Our shift from trading to manufacturing was driven by the need for better control over quality, pricing, and timelines. Trading limited our flexibility and margins, whereas manufacturing allowed us to create customised solutions and build long-term relationships with clients. The key risks included capital investment, operational complexities, and capacity utilisation, which we managed through phased expansion and careful financial planning.
3. How do you differentiate your business in highly competitive global markets where pricing and compliance are critical?
In highly competitive export markets where pricing and compliance are critical, we differentiate ourselves through reliability, especially in timely deliveries. Given the long transit times in international shipping, our ability to consistently meet deadlines provides a strong competitive edge.
4. What have been your key learnings from direct international exposure through trade shows and buyer interactions?
Direct interaction with global buyers through trade shows has been invaluable. One key learning is the importance of maintaining a consistent market presence. Regular participation in international exhibitions not only builds trust but also reinforces our brand positioning, even when we already have an established customer base.
5. Scaling from ₹9 crore to ₹60 crore in a short span requires strong execution—what systems or processes have been most critical in enabling this growth?
Our growth has been driven by disciplined systems and processes. We follow TÜV Germany-certified standards and have implemented an in-house ERP system to streamline operations and monitor daily activities. Additionally, proactive efforts such as international travel and participation in construction-focused exhibitions have played a crucial role in acquiring new customers.
6. How do you approach talent building and workforce management, especially in a manufacturing-led setup in a tier-2 city?
Building a capable team has been central to our success. We have hired experienced professionals with over 15 years of expertise in the scaffolding industry. This has enabled faster decision-making, minimised delays, and ensured efficient execution across operations.
7. With your expansion into real estate, how do you balance capital allocation between manufacturing and development projects?
We maintain strict financial discipline by not diverting funds between businesses. Each vertical, manufacturing and real estate, operates with its own capital structure, ensuring smooth cash flow management and timely payments to suppliers.
8. What is your long-term vision for Eastman Exports in terms of global positioning and product evolution?
Our long-term vision is to focus on product innovation tailored to individual client requirements.

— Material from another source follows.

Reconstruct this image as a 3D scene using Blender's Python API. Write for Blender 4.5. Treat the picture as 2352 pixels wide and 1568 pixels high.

By aligning with our customers’ future needs in advance, we aim to build strong, long-term partnerships and stay ahead of the competition.
9. How do you view the role of tier-2 industrial cities like Ludhiana in shaping India's next phase of economic growth?
Tier-2 industrial cities like Ludhiana play a crucial role in India’s next phase of economic growth. They offer cost advantages, strong manufacturing ecosystems, skilled labor, and entrepreneurial agility. These cities have the potential to become global manufacturing hubs, especially with improved infrastructure and policy support.
10. As a young entrepreneur, what mindset or principles have guided your decision-making under uncertainty?
My decision-making has been guided by a few key principles: committing only within our capabilities, ensuring timely payments to suppliers, and managing cash flows prudently. I also believe in empowering teams by giving them ownership and autonomy, which leads to faster and more effective execution.
11. What advice would you give to first-generation founders looking to build scalable, capital-efficient businesses in traditional sectors?
Take calculated risks with a clear understanding of potential downsides. Focus on sustainable growth rather than rapid expansion. Most importantly, maintain strict control over cash flows and build a business that can withstand uncertainties in execution.
Utsav Singal holds a BBA from Narsee Monjee Institute of Management Studies (NMIMS), Mumbai (2020), followed by an MBA in Entrepreneurship (2022). During his academic years, he gained early operational exposure by actively participating in business functions during school and college breaks, experiences that shaped his structured approach to enterprise building.